Midvale Principal Teresa Carranza understands how educators are concerned about the new system, but she thinks that a new evaluation system holds merit. Carranza sees how the new system could push teachers to make new goals for themselves and step back to look at objective data that would improve their teaching methods.

Many solutions to problems with teacher evaluations have been suggested, but not every educator’s ideal system is a shared ideal.

“There is an ideal system,” says Alesch. “We just haven’t found the right balance yet.”

Alesch believes a combination of mapping students’ progress through testing and reviewing teachers’ performance from outside teachers and the principal, will strike the right balance.

There is a broad consensus that teacher evaluations cannot rely on student testing alone, that current and future systems should put much less weight on them.

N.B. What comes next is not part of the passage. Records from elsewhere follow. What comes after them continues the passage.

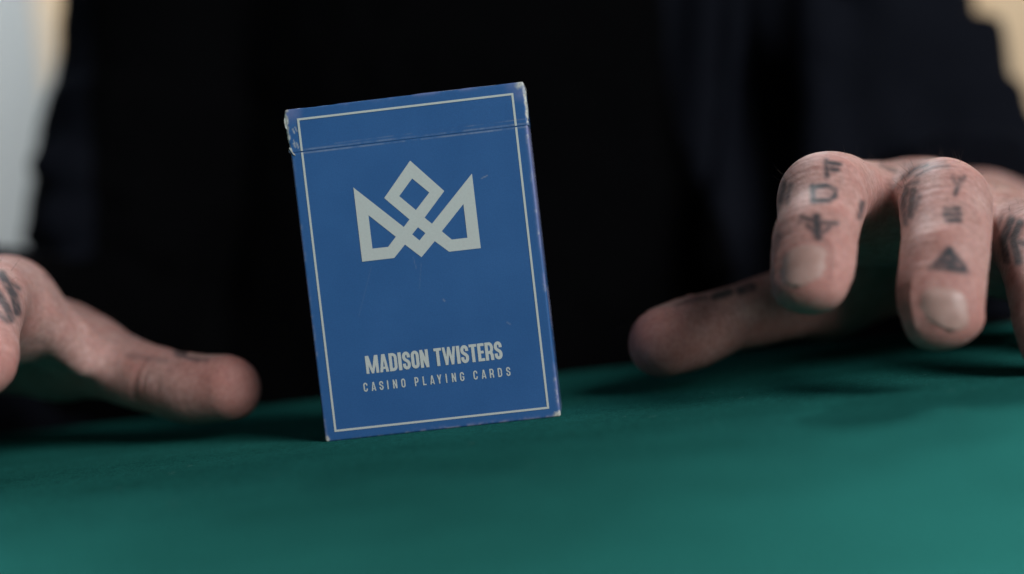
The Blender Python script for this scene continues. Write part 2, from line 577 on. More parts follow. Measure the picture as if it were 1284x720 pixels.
# torn fibres standing off the lid edges
def flake(pts, name='torn_fibre'):
    bm = bmesh.new()
    f = [bm.verts.new((p[0], p[1], p[2])) for p in pts]; q = [bm.verts.new((p[0], p[1]+.00018, p[2])) for p in pts]
    bm.faces.new(f); bm.faces.new(q[::-1])
    for k in range(len(pts)):
        k2 = (k+1) % len(pts)
        bm.faces.new((f[k2], f[k], q[k], q[k2]))
    bmesh.ops.recalc_face_normals(bm, faces=bm.faces)
    me = bpy.data.meshes.new(name); bm.to_mesh(me); bm.free()
    return link(name, me, M_paper, lid)
mm = lambda L, y=-.00025: [(a/1000, y, c/1000) for a, c in L]
flake(mm([(-32.35, 80.2), (-32.0, 79.3), (-31.4, 78.2), (-30.9, 77.9), (-31.0, 78.3), (-31.5, 78.9), (-31.7, 80.0)]))
flake(mm([(-32.75, 88.2), (-32.9, 87.2), (-32.7, 85.5), (-32.2, 85.0), (-32.2, 87.0), (-32.4, 88.4)], .0001))
flake(mm([(32.35, 88.4), (32.75, 87.7), (32.65, 86.2), (32.75, 83.2), (32.55, 80.5), (32.2, 80.0), (32.25, 84)], .0004))

# ---- flat print
PY = -.00009
def print_mesh(name, polys, parent, y=PY):
    """2-D union of overlapping outlines laid on the front of the box (millimetres)"""
    co, faces = [], []
    for p in polys:
        k = len(co); co += [Vector(q) for q in p]; faces.append(list(range(k, k+len(p))))
    v, e, f, *_ = delaunay_2d_cdt(co, [], faces, 0, 1e-4)
    def hit(P):
        for poly in polys:
            c = False
            for k in range(len(poly)):
                (x1, y1), (x2, y2) = poly[k], poly[k-1]
                if (y1 > P[1]) != (y2 > P[1]) and P[0] < (x2-x1)*(P[1]-y1)/(y2-y1)+x1: c = not c
            if c: return True
        return False
    f = [t for t in f if hit(sum((v[k] for k in t), Vector((0, 0)))/len(t))]
    me = bpy.data.meshes.new(name)
    me.from_pydata([(p[0]/1000, y, p[1]/1000) for p in v], [], [list(q) for q in f])
    bm = bmesh.new(); bm.from_mesh(me)
    for q in bm.faces:
        q.normal_update()
        if q.normal.y > 0: q.normal_flip()
    bm.to_mesh(me); bm.free()
    return link(name, me, M_print, parent)

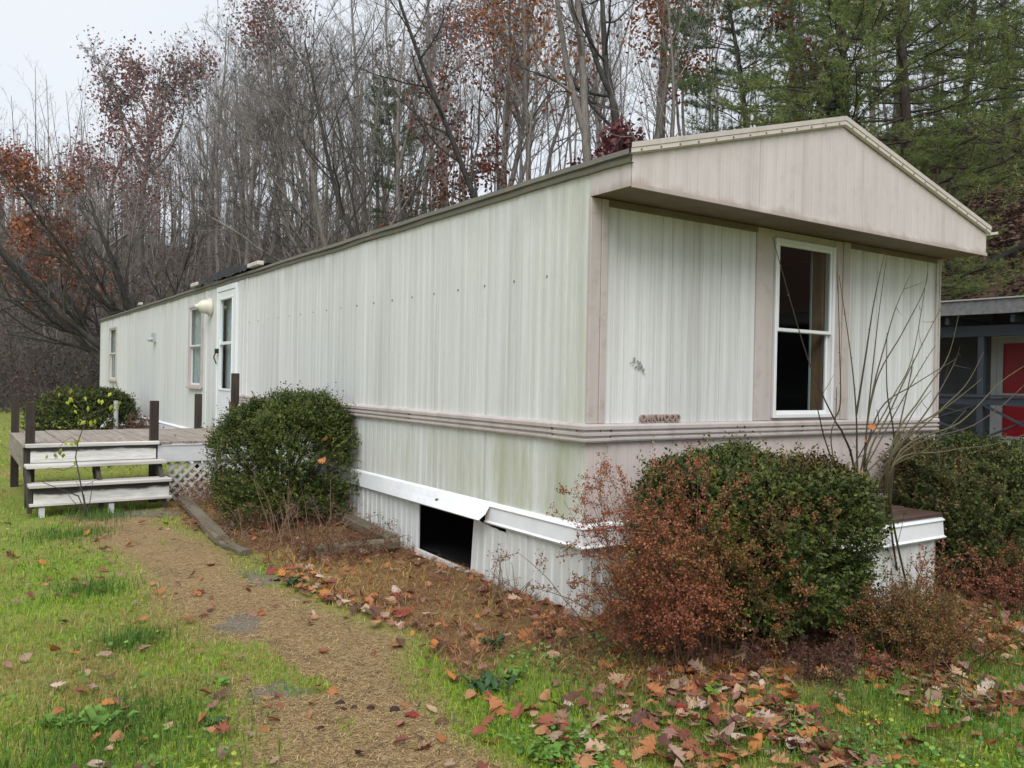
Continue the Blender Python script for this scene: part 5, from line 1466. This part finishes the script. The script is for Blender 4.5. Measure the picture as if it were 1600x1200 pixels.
def fan(n, r, u0=-60, u1=1660, d0=2.7, d1=9, pw=1.0):
    """random ground points over the view's sector, denser near"""
    u_ = r.uniform(u0, u1, n); d_ = d0 * (d1 / d0) ** (r.random(n) ** pw)
    q = CAM[None] + (_F[None] + _R[None] * ((u_ - 800) / FPX)[:, None]) * d_[:, None]
    return q[:, 0], q[:, 1]
def grass_pal(X, Y_, n, r):
    g = 1.25 * fbm(X, Y_, 33, 1.9, 4) + .30 * r.normal(size=n) + .25 * np.clip(-2.9 - X, -.6, .8)
    green = np.array([(.27, .42, .035), (.20, .35, .03), (.36, .47, .05), (.14, .26, .028)]); tan = np.array([(.42, .31, .12), (.33, .23, .085), (.48, .39, .18), (.29, .27, .07)])
    return np.where((g > -.28)[:, None], green[r.integers(4, size=n)], tan[r.integers(4, size=n)]) * r.uniform(.75, 1.25, (n, 1))
r = np.random.default_rng(61)
Vs, Qs, Ts, Cs = [], [], [], []; off = 0
def addb(res):
    global off
    V, Q, T_, c = res; Vs.append(V); Qs.append(Q + off); Ts.append(T_ + off); Cs.append(c); off += len(V)
for (n, d0, d1, hmn, hmx, wd) in ((125000, 2.6, 6.0, .018, .055, .0021), (85000, 5.5, 14, .02, .06, .0034), (40000, 13, 34, .03, .07, .009)):
    X, Y_ = fan(n, r, -80, 1680, d0, d1)
    p_, b_, l_ = zones(X, Y_)
    dens = np.clip(1 - p_ * 1.05 - b_ * .96 - l_, 0, 1) * np.clip(.75 + .6 * fbm(X, Y_, 34, 2.6, 4), .2, 1)
    k = r.random(n) < dens; k &= ~((X > 0) & (Y_ > -.05)) | (X > 4.3); k &= ~((X > -2.75) & (X < 0) & (Y_ > 6.6) & (Y_ < 9))
    X, Y_ = X[k], Y_[k]; addb(blades(len(X), X, Y_, hmn, hmx, wd, grass_pal, r, .75))
# longer tufts of green grass
for (cx, cy, rad, n, hh) in ((-2.55, .9, .10, 500, .10), (-2.75, -.3, .16, 900, .08), (-2.6, 2.3, .14, 600, .09), (-2.5, 4.6, .2, 700, .10), (-3.0, -.6, .3, 1500, .09), (-2.05, 5.65, .2, 500, .14),
                             (1.12, -1.50, .10, 260, .26), (.55, -2.0, .3, 1200, .12), (-.4, -1.9, .3, 1200, .09), (1.6, -2.1, .4, 1600, .11), (-.75, -1.2, .3, 900, .09), (2.6, -1.9, .4, 1200, .12)):
    X = r.normal(cx, rad, n); Y_ = r.normal(cy, rad, n)
    addb(blades(n, X, Y_, hh * .5, hh, .0026, lambda X, Y_, n, r: np.array([(.10, .19, .035), (.14, .24, .05), (.08, .15, .03)])[r.integers(3, size=n)] * r.uniform(.8, 1.25, (n, 1)), r, .45))
tag(link('grass', mesh_np('grass', np.vstack(Vs), [np.vstack(Qs), np.vstack(Ts)], np.vstack(Cs), M['grass'])), kind='stuff')

# straw and dry needles on the path, dead matted stems in the bed
def straws(n, X, Y_, ln, wd, pal, r, zup=.008, tilt=.12):
    Z = height(X, Y_) + fbm(X, Y_, 9, 9, 3) * .007 + r.uniform(.001, zup, n)
    a = r.uniform(0, 6.28, n); e = r.normal(0, tilt, n); L = ln * r.uniform(.5, 1.4, n)
    d = np.stack([np.cos(a), np.sin(a), e], -1) * L[:, None] * .5; s_ = np.stack([-np.sin(a), np.cos(a), np.zeros(n)], -1) * (wd * r.uniform(.6, 1.4, n))[:, None]
    c = np.stack([X, Y_, Z + np.abs(e) * L * .4], -1); b_ = rand_perp(norm(d), r) * (L * .08)[:, None]; b_[:, 2] = np.abs(b_[:, 2])
    V = np.stack([c - d - s_, c - d + s_, c + b_ - s_, c + b_ + s_, c + d - s_ * .5, c + d + s_ * .5], 1).reshape(-1, 3); k = np.arange(n)[:, None] * 6
    F = np.vstack([k + np.array([[0, 1, 3, 2]]), k + np.array([[2, 3, 5, 4]])])
    return V, F, leaf_cols(n, pal, r, 6, .25)
X, Y_ = fan(260000, r, 0, 900, 2.6, 12); p_, b_, l_ = zones(X, Y_)
k = (p_ > r.uniform(.15, .8, len(X)))
for (q, rx, ry) in PATCHES: k &= ~((((X - q[0]) / rx) ** 2 + ((Y_ - q[1]) / ry) ** 2 < .9) & (r.random(len(X)) > .10 + .45 * (((X - q[0]) / rx) ** 2 + ((Y_ - q[1]) / ry) ** 2)))
k &= ~((X > -2.25) & (X < -1.35) & (Y_ > 5.35) & (r.random(len(X)) > .12))
X, Y_ = X[k], Y_[k]
if len(X) > 90000: X, Y_ = X[:90000], Y_[:90000]
V, F, c = straws(len(X), X, Y_, .030, .0010, [(.40, .28, .13), (.32, .21, .095), (.50, .38, .21), (.23, .145, .07), (.44, .32, .15), (.18, .11, .055)], r)
X2, Y2 = fan(900, r, 100, 1500, 2.7, 10); p2_, b2_, l2_ = zones(X2, Y2); k = ((p2_ + b2_) > .3) & ~((X2 > -.05) & (Y2 > -.05))
V2, F2, c2 = straws(int(k.sum()), X2[k], Y2[k], .11, .0022, [(.10, .07, .05), (.16, .12, .09), (.06, .042, .03)], r, .014, .12)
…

“We can’t rely on test scores or they should comprise a small part,” says Harris. “They might show a teacher is doing poorly, but it doesn’t say why or how to improve.”

The ideal system for most educators is some combination of peer reviews, observations and testing with the weakest emphasis on the latter.

“Checks and Balances. Utilizing all the administrators within a district to check each other and other teachers,” says the anonymous first-year Wisconsin teacher.

Anu Ebbe, principal at Shorewood Elementary School, sees the new teacher evaluations as a starting point. The system can be helpful, she says, but only if given context. It does not take into account the socio-economic status or life-altering changes in a student’s life. These are factors that tests cannot distinguish and are factors only the teacher would know. If these tests factor in these variables, Ebbe can see them as a good thing for her school.

“I don’t know what the perfect system would look like,” says Ebbe. “I can guess, but I just don’t know the answer. I don’t think anybody truly knows, and that is a problem.”